The bill provided immediate rewards for almost all World War II veterans. Benefits included payments of tuition and living expenses to attend high school, college or vocational/technical schools, low-cost mortgages, low-interest loans to start a business and one year of unemployment compensation. World War II veterans who had served at least 90 days were eligible for these benefits.

My dad was lucky when he came back from the European Theatre, because J.C. Penneys had a job waiting for him to fill. He had started to work for that company when he was 14 sweeping floors.

Not all veterans found a job when they returned home, so the benefits the GI Bill provided gave them hope that they could get back on their feet and earn enough to raise a good old American family.

Veterans who fought in the Korean Wars and Vietnam War joined the American Legion and other military organizations as well, maybe not in as high a number as the World War II vets, but still enough to keep these groups going.

Many who served in the Gulf War and War on Terrorism, however, have not joined for one reason or another.

Maybe, it’s because when they return home, they and their spouses have full-time jobs to ensure their children have food on the table and a roof over their head.

I grew up when mothers stayed home and tended to the children. Now it takes the two incomes to make ends meet.

And yet, these organizations have many programs for younger veterans as well as their children. In Cass County, for example, there are three American Legion baseball programs – Plattsmouth, Louisville/Weeping Water and Elmwood-Murdock/Nehawka.

Baseball keeps young men busy during the summer practicing and playing the game. One of my favorite pasttimes in my youth was to walk to the field from my house and spend the summer evenings watching the teams play. Really, who doesn’t enjoy a good baseball game?

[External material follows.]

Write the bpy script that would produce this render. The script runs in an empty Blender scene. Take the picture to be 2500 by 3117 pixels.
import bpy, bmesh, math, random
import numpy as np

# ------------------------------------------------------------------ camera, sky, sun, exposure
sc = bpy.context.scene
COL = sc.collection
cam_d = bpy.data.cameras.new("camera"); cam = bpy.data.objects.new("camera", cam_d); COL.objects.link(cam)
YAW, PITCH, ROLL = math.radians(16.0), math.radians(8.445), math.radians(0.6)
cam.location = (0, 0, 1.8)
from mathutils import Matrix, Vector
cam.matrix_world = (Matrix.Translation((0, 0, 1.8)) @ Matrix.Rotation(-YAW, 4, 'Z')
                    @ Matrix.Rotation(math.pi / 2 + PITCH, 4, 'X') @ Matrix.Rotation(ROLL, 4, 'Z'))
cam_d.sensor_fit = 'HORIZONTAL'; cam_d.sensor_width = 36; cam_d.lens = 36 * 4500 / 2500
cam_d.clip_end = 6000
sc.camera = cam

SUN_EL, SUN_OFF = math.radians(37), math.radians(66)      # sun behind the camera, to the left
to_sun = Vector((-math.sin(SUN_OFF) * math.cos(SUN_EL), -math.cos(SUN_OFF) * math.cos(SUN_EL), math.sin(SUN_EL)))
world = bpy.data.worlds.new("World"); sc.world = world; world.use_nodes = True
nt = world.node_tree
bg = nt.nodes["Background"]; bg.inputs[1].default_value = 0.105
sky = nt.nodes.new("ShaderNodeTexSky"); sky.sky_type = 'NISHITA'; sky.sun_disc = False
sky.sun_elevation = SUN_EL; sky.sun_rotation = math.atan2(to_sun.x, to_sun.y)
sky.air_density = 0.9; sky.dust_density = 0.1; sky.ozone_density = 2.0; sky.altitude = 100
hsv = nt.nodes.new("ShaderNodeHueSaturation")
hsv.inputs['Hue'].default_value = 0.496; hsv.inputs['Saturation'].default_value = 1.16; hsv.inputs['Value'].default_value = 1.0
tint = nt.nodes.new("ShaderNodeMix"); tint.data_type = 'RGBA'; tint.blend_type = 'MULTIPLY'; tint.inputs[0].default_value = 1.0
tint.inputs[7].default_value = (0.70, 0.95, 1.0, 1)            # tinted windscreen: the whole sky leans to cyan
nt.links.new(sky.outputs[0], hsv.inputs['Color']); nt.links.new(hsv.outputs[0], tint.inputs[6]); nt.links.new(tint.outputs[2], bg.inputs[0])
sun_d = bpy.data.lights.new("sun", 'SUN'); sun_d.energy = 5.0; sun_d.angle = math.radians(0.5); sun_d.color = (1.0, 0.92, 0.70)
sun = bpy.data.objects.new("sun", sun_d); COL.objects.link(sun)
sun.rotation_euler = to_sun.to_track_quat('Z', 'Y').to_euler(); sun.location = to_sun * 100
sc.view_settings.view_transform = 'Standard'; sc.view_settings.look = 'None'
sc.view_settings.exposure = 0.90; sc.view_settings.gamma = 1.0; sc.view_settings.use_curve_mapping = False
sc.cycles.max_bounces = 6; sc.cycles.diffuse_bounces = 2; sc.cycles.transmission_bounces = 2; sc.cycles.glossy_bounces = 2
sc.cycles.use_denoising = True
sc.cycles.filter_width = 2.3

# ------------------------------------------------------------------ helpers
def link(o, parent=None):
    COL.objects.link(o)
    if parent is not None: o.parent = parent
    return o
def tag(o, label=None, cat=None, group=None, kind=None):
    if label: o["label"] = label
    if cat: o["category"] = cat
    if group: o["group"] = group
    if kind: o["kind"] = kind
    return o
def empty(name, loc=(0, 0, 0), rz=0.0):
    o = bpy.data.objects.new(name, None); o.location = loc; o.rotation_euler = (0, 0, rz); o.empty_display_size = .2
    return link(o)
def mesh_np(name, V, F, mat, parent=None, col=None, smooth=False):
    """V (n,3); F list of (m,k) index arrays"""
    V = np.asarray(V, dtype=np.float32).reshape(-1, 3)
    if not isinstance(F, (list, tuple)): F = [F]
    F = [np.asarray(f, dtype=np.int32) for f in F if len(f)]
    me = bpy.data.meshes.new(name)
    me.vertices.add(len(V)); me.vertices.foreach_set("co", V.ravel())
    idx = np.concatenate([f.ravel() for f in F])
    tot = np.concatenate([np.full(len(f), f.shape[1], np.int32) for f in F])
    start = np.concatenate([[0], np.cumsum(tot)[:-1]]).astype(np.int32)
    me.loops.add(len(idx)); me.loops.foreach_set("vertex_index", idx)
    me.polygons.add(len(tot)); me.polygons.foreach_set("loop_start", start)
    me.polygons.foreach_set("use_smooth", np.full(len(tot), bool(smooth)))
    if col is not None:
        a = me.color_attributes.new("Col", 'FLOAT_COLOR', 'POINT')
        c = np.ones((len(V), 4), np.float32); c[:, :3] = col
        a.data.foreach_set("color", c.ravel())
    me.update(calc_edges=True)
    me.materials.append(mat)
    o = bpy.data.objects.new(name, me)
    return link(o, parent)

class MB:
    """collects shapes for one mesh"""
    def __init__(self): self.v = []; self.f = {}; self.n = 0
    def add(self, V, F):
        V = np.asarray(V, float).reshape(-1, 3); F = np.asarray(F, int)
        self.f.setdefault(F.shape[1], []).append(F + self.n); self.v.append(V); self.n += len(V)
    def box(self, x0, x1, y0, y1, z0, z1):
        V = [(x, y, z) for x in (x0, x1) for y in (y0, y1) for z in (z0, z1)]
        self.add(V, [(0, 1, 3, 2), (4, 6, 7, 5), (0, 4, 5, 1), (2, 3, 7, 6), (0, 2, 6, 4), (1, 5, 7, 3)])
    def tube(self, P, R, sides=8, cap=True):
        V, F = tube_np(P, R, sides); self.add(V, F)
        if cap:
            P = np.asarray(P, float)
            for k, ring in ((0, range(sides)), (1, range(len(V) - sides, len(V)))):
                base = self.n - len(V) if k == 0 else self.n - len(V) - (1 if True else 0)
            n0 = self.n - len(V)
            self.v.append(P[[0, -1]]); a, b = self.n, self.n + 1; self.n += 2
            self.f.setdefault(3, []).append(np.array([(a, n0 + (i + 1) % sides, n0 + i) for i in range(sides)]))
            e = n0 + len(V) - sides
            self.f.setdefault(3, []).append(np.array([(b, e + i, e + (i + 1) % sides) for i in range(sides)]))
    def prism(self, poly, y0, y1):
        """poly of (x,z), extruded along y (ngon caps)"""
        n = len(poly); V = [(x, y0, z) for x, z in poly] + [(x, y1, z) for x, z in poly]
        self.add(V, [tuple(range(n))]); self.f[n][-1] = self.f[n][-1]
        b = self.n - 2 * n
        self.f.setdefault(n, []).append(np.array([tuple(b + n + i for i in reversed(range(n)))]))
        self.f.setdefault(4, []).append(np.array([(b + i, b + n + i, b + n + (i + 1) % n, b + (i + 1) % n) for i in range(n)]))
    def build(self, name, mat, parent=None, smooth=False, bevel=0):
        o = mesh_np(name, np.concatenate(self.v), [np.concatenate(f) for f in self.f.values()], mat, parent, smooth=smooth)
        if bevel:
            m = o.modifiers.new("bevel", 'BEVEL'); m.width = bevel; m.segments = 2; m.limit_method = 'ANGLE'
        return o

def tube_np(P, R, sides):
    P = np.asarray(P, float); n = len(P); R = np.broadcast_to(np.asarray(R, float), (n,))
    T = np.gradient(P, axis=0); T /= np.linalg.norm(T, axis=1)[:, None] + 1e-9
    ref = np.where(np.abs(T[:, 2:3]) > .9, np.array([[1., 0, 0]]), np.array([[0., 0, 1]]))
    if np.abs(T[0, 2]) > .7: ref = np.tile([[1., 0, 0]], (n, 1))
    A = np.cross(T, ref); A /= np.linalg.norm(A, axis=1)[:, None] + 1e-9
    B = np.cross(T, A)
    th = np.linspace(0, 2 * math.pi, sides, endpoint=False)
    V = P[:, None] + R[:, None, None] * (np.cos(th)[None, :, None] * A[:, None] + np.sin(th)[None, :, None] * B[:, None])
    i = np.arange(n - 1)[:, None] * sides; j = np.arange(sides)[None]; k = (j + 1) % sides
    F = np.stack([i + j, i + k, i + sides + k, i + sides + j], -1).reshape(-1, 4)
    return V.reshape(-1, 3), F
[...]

The American Legion also sponsors Boys State/Nation, a program in which high school students learn about their local and national governments up close and personal by meeting county attorneys, county treasurers, judges, police officers and other officials and learning what they do in their jobs.

Students who have a knack for speaking can compete in the American Legion’s oratorical contest and earn scholarship money for their post-secondary education.

For veterans, American Legion also sponsors Operation Comfort Warriors, which provides much needed items to wounded soldiers while they heal.

Those who attend the Veterans Day and Memorial Day ceremonies know it is the members of the American Legion, VFW and 40&8 who participate in them to keep patriotism alive and remind those who have not served that freedom is never free.

If you’re an American veteran wanting to make lifelong friends, consider joining one of these groups. They’d be proud to have you.